* TASK DETAILS *
Set down, exactly as written, only the lines starting with the one that holds "Write a USD" and ending with the one that holds "from pxr import".

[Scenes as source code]
------------
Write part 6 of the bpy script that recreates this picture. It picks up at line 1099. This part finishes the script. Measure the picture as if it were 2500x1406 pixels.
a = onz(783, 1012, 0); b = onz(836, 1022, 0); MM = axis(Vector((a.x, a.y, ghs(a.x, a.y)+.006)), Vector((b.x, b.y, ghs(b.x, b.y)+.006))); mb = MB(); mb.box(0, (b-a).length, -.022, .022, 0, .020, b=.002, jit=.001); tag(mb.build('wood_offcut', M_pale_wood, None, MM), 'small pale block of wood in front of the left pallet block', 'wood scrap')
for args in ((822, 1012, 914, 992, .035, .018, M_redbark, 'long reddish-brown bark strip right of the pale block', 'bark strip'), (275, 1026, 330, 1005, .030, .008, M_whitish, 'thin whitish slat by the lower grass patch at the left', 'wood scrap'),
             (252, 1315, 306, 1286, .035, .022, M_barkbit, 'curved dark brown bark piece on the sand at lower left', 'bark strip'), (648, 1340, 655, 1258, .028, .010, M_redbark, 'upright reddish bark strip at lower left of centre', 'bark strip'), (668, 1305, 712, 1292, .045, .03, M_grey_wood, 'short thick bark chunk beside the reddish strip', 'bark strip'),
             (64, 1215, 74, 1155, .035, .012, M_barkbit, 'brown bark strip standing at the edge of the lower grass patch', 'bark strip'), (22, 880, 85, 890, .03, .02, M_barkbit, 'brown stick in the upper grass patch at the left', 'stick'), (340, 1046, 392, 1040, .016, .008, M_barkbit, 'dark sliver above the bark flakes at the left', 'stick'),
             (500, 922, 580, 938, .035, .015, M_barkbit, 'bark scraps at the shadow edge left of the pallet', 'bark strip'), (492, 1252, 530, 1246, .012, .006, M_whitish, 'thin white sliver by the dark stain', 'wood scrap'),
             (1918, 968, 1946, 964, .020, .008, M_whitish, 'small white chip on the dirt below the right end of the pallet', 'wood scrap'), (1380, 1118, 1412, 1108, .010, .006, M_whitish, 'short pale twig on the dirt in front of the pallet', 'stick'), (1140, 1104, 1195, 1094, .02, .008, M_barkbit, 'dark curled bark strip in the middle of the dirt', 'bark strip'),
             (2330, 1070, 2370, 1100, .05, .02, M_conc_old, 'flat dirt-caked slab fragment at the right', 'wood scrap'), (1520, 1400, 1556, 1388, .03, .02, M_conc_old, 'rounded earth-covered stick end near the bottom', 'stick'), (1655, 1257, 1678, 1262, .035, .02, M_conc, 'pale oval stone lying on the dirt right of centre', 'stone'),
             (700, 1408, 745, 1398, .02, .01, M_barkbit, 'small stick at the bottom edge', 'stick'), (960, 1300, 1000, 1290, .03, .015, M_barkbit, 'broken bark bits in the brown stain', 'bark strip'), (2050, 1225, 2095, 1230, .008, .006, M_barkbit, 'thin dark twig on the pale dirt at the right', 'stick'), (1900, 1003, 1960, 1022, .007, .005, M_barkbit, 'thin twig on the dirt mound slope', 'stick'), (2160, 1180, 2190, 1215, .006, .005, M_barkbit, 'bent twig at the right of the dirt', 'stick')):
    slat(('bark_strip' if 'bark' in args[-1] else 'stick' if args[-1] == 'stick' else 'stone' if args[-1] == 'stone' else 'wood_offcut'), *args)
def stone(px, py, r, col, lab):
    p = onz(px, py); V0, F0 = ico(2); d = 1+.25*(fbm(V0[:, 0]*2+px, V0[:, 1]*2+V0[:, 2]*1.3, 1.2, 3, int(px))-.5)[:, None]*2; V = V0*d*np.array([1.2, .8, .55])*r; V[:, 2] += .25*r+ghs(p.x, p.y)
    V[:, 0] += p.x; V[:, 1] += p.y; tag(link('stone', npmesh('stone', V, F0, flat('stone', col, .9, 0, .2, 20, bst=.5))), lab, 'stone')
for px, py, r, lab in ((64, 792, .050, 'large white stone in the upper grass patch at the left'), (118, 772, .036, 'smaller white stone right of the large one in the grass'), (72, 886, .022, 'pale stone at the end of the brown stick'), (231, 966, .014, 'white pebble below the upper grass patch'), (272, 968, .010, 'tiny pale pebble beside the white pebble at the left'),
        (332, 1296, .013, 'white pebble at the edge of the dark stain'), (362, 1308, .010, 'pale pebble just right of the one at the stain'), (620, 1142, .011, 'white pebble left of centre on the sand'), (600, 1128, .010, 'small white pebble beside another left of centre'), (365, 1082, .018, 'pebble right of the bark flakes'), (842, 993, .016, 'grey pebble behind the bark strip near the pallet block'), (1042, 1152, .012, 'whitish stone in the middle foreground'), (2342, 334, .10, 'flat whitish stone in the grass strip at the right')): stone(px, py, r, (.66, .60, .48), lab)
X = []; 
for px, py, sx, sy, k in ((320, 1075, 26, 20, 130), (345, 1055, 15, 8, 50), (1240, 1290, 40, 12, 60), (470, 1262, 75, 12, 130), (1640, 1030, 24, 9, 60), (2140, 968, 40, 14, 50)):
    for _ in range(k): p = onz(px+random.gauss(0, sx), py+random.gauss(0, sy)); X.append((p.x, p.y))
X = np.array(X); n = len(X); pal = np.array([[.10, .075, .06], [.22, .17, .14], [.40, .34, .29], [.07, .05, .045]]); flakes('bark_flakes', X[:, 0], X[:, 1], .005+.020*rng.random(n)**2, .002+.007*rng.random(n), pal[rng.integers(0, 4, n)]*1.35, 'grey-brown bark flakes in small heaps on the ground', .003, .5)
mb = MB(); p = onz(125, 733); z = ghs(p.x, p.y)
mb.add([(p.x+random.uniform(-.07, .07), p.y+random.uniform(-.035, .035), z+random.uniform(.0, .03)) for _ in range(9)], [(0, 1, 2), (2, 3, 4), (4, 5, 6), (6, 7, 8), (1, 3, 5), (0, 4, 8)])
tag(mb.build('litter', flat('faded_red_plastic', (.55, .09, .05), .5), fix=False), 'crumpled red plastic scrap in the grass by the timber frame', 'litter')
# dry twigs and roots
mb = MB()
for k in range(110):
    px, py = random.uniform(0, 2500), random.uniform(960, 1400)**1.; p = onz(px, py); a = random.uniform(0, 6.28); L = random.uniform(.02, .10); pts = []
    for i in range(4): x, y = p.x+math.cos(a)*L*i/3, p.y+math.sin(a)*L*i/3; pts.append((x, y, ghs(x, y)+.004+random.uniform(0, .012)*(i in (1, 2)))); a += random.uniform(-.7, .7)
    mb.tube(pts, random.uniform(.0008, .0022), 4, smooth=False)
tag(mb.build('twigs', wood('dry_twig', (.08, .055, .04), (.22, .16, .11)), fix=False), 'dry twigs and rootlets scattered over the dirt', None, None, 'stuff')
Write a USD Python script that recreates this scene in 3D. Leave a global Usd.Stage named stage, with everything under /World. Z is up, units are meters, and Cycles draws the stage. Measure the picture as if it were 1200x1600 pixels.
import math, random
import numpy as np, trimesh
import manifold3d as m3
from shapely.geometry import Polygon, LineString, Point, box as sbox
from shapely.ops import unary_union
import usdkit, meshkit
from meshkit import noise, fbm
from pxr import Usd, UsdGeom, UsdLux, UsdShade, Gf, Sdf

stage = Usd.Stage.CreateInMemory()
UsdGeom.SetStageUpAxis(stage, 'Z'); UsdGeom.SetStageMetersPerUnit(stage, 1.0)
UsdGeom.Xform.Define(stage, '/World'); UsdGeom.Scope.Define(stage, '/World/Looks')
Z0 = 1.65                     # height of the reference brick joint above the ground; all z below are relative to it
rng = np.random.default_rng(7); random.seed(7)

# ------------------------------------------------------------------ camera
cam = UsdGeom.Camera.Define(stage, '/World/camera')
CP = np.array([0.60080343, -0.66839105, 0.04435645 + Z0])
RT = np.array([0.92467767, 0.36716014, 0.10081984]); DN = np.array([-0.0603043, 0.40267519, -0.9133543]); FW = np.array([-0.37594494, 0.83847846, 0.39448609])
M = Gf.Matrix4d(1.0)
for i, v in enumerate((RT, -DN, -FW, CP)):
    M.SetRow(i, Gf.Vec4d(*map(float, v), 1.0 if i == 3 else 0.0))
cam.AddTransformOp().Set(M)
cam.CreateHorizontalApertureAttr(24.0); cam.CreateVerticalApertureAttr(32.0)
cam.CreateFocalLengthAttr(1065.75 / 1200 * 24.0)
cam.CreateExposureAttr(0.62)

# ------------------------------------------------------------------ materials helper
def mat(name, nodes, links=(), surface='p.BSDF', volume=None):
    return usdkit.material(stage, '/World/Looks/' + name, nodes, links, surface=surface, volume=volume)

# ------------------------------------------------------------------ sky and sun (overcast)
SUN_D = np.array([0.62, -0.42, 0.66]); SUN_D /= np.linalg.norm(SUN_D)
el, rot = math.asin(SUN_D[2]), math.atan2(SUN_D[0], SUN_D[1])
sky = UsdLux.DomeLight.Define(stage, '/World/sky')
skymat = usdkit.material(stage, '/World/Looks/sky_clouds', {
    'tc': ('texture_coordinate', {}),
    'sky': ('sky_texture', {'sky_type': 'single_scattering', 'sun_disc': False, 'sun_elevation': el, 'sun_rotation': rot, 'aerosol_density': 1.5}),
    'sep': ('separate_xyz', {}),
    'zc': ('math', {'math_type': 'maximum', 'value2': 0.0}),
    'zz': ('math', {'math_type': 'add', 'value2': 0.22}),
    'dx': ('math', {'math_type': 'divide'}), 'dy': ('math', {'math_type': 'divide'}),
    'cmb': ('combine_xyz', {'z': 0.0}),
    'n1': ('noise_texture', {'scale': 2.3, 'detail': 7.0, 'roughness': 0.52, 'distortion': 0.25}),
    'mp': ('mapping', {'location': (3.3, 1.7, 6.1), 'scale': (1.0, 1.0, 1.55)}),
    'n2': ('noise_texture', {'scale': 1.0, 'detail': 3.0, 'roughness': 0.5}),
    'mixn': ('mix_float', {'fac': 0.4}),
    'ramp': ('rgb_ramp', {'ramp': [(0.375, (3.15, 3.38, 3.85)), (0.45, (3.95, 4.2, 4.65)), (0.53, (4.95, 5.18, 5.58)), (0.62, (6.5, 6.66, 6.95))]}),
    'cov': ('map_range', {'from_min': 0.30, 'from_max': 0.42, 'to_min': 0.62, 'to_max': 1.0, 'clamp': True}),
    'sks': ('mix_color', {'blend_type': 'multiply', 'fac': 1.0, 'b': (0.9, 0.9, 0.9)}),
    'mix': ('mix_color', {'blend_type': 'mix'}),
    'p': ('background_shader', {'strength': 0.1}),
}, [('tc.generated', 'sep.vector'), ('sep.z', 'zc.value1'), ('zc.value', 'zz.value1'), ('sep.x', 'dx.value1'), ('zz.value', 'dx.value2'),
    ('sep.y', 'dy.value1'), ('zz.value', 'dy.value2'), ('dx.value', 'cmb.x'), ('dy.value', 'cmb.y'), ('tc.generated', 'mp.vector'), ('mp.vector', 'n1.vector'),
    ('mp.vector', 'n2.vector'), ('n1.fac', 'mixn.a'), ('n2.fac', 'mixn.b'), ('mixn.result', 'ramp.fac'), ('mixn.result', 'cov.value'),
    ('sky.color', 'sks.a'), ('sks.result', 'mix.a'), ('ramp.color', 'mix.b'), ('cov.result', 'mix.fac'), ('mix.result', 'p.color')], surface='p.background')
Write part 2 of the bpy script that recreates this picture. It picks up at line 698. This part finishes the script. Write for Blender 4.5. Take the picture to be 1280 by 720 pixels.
------------
* CORRECT RESULT *
Write a USD Python script that recreates this scene in 3D. Leave a global Usd.Stage named stage, with everything under /World. Z is up, units are meters, and Cycles draws the stage. Measure the picture as if it were 1200x1600 pixels.
import math, random
import numpy as np, trimesh
import manifold3d as m3
from shapely.geometry import Polygon, LineString, Point, box as sbox
from shapely.ops import unary_union
import usdkit, meshkit
from meshkit import noise, fbm
from pxr import Usd, UsdGeom, UsdLux, UsdShade, Gf, Sdf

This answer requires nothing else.